Yeah, eventually I think we’re trying to internally build a database to kind of help us to understand or to simply just limit the first round of testing by just looking at water analysis, oil composition, and the mineralogy.
It’s going to be a long way to go simply because we have too many variables in there.
Even the water itself has like fifty different variables, like different ions, and there’s temperature, there’s mineralogy of the crude oil from C8 to C14. You’re gonna see completely different composition.
And also, have to take consideration of the fluid package. Even though you’re given the same pad, if the fluid package changes, it’s going to completely change the surfactant performance or synergies, the synergy between the surfactant and the rest of the chemical. So the database is ongoing, but we still need much more data to be able to make some solid conclusion.
Now tell me about examples where maybe you didn’t think you needed a product. Is there a world where you see running surfactant would not work or maybe actually make it worse?
We actually have one example before, but I want to mention that’s before we have the microfluidic device.
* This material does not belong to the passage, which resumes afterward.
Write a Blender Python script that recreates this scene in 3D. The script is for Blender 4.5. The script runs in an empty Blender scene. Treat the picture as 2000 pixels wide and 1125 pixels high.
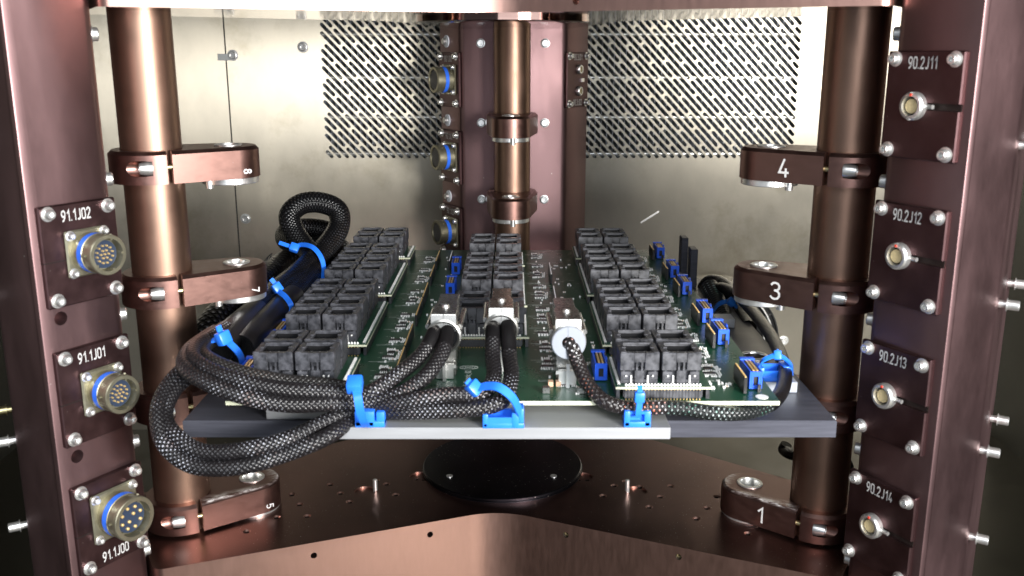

So back then we were using core flooding for the evaluation. And that job took us about several months, almost half a year to evaluate because we evaluate almost six or seven surfactants and with different package as well. So we need to do multiple tests, you know, the error bar in the chlorophylline test. So three to five tests yearly for each surfactant in each package. So it takes a long time to finish.
Lessons from Past Surfactant Evaluations
Once we finish everything, this is not only our surfactant, it’s the competitor surfactants, incumbent surfactant together with one of our surfactant we want to recommend, none of them is actually outperforming the control. Really? So the final recommendation is no surfactant for the shop.
I think if we were given this job again right now, I have confidence we can find a surfactant that can work simply because of quick turnaround time we have right now to help us quick screening the surfactant, or even the raw materials we’re talking about to understand which is the right direction for the formulation.
So Sung Young, we’ve talked a lot about core testing and microfluidics. Is it an and or, or can we use both? What are your thoughts on that? Do they correlate at all?
To me, I prefer to use both, but of course you have to see if we can get a core sample, that’s first thing. And second, what’s the timeline look like?
Based on the experience we have so far, most of the microfluidic tests with the core tests are correlated. So if we see better performance in the core flooding test, we already see the better performance in the microfluidic as well.
There’s minor changes in the rankings or absolute numbers, but overall trend are the same. Does this help reduce your error with core flooding? I know there’s an error bar just simply due to the nature of the one time use piece of rock and one piece of rock to another piece of rock.
Definitely, I think we can reduce the error there, and then we can also reduce the operation on the core flooding as well by using the microfluidic as a method prior to the core flooding test. We can eliminate the wrong candidates and find the best performers to run-in the core testing for validate.
Integrating Core Testing with Microfluidics
So if you get core, you’re going to test the rock and you’re going to run microfluidics.
That’s my thought.
So Songyuan, you’ve been generating a lot of data and you’ve been looking at all the different ways that we can help operators with optimization. What do you see as an end state with all of this knowledge and data that’s come out of this technology?
Yeah, that’s a good question. We actually are trying to build a database ourselves, try to put all the data together we gain from every test, from different basin, different formation with different water and oil combo. So we’ve been achieving something so far because we’ve been having the system for three years. We’ve generating maybe thousands of data points as to today. So we’ve been started utilizing these database to help us to quick screening on the first ground on the commercial surfactants if we see certain formation or certain water composition in the oil.
But I would still say that we are far from our automated goal where we can utilize this database, maybe combining a little bit AI into it, try to select the surfactant for us without testing. I think simply because we have too many variables. And for example, in water itself, there’s like fifty different variables for different irons and pH, temperature, oil, mineralogy, not to mention all the incumbent, like all the chemical packages go with it. So with so many variables, we will need more time and more data points to generate a better predicting model.
Thank you for joining us today on the Water Exchange podcast. I want to say thank you to Songyuan for all of your valuable insight and really appreciate you having on the podcast.
Yeah, thank you, Rob, for having me.
I had a great time and it’s been great to share these findings with you.